Chroniques

par bertrand bolognesi

San Giovanni Battista, oratorio d’Alessandro Stradella
Lawrence Zazzo, Arianna Vendittelli, Luigi De Donato, Emilie Renard,

Fernando Guimarães, Academia Montis Regalis, Alessandro De Marchi
Innsbrucker Festwochen der Alten Musik / Dom St. Jakob
- 18 août 2017
à la Cathédrale d'Innsbruck, Alessandro De Marchi joue Stradella
© anna perktold

Au Tyrol, août est le mois du répertoire baroque, que célèbre chaque année l’Innsbrucker Festwochen der Alten Musik, actuellement dirigé par Alessandro De Marchi. C’est précisément le chef italien qui mène cette soirée à la cathédrale Saint-Jacques, avec son ensemble Academia Montis Regalis qui convoque cinq solistes vocaux pour un oratorio d’Alessandro Stradella, San Giovanni Battista, créé à Rome en 1675. Si l’amour est le thème de la présente édition, il s’y trouve diversement illustré à travers les ouvrages de Keiser (Octavia), Monteverdi (Il ritorno d’Ulisse in patria) et Rameau (Pygmalion). Ainsi se penche-t-on aujourd’hui sur la faiblesse du roi Hérode pour la jeune Salomé dont le caprice exige la décollation du Baptiste. Un tel sujet invite une verve dramatique plus proche de l’opéra que de la sage histoire sacrée. Alessandro De Marchi en articule la trame théâtrale par des apports puisés chez d’autres compositeurs du temps, comme Lelio Colista (1629-1680) et Carlo Ambrogio Lonati (1645-1710), avec des mouvements extraits de Sinfonie qui ouvrent ou ponctuent le discours.

Ainsi l’action commence-t-elle par un récit du continuo, signé Colista, où le violon chante généreusement. Le tutti des cordes s’affirme brillant pour l’arrivée de la Sinfonia de Stradella, comme une deuxième entrée, magnifiée par un travail fin et risqué de la dynamique, avec ses surprenantes extinctions qu’on doit à une maestria louable des musiciens. En Saint Jean Baptiste, le contre-ténor Lawrence Zazzo semble plus à l’aise dans les récitatifs, de saine impédance, que dans les airs qui accusent, pour commencer, quelque manque d’éclat. Les commentaires sont confiés à un chœur assumé par les solistes (une voix par partie), réalisant une prestation idéalement équilibrée. On retrouve avec grand plaisir le mezzo-soprano Emilie Renard, applaudi cet hiver [lire notre chronique du 21 janvier 2017], qui met au service de la sensuelle Erodiade un phrasé facile, un timbre chaud, une inflexion féline à la séduisante couleur. À quiconque trouverait qu’elle en fait un peu trop, il faudra rappeler la nature opératique de l’ouvrage et le contenu du livret. D’abord un rien incertain dans une partie fort ornementale, le ténor Fernando Guimarães paraît presque effacé en Consigliero, mais il retrouve son assurance dans les interventions suivantes, avec une présence attachante.
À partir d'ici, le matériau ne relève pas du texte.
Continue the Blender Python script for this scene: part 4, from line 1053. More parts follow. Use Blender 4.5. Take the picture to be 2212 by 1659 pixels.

Salué ici-même l’an dernier [lire notre chronique du 21 août 2016], le jeune soprano Arianna Vendittelli fait débuter sa Salome dans une ligne un peu lâche, quasiment exsangue. Mais dès l’arrivée d’une première et preste aria d’agilité, elle se révèle pleinement, comme si l’impossibilité de penser son chant et de se jeter à l’eau, pour ainsi dire, lui convenait mieux que les atermoiements permis par un passage tranquille. L’air Alto Signor montre une superbe irrésistible. Dans la seconde partie, on regrette cependant la confusion entre nuancer et détimbrer qui laisse perdre le grain de cette belle voix.

L’autorité naturelle de la basse Luigi De Donato, doublée d’une conduite précise de la ligne et d’un impact malléable, confère à Erode une présence impérative. À la fois puissant et doux, ce roi bénéficie d’une voix longue et d’un grand souffle, à l’œuvre dans une noble expressivité – comme lorsqu’il implore cette trop séduisante et cruelle folle d’épargner le saint homme. Après un ultime duo, la ritournelle allegro d’une Sinfonia de Colista vient conclure la légende, comme si de rien n’était.